Now, practically speaking, this would be a tough strategy for a Yahoo to
undertake, given its own dependence on advertising. But it would not be a
tough strategy for a Microsoft to launch, because this is (at the moment) a
fairly trivial business for Microsoft. And it would bring two potentially
large benefits to the company:

*1. It would hurt its competitor a lot more than it would hurt itself.* Even
allowing for the fact that a chunk of Google's AdSense revenues come through
negotiated arrangements with big publishers (through which Google may
already be giving the publishers close to 100 percent of ad revenues),
turning the delivery of contextual ads into a free service for publishers
would put Google under financial pressure. (Google's revenue from ads on
third-party sites amounted to $1.3 billion in the last quarter, well over a
third of its total revenues.) But it wouldn't cause any harm, of a material
nature, to Microsoft.

*2. It would help promote Microsoft's own ad-serving business.* In essence
what Microsoft would be doing in giving away its product to ad sellers is
redefining that product (for itself and its competitors) not as a
profit-making business in itself but as a complement to the core ad-serving
product that it offers to ad buyers. Expand the presence of your ads on
third-party sites, and you make your core ad-serving business more
attractive to ad buyers.

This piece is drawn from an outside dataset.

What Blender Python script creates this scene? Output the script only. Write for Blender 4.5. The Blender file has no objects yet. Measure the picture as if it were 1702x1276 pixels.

So Microsoft wouldn't simply be sacrificing
potential revenues; it would be promoting revenues in a complementary (and
more important) area of its business.

Now, I've made this simpler than it really is, because publishers also have
to take into account the productivity of the ads being served, and by all
accounts Google continues to maintain a productivity edge. Nevertheless,
turning the AdSense market into a free market would help neutralize that
edge and generally redefine the competitive dynamic to Microsoft's benefit.
And, anyway, what does it have to lose?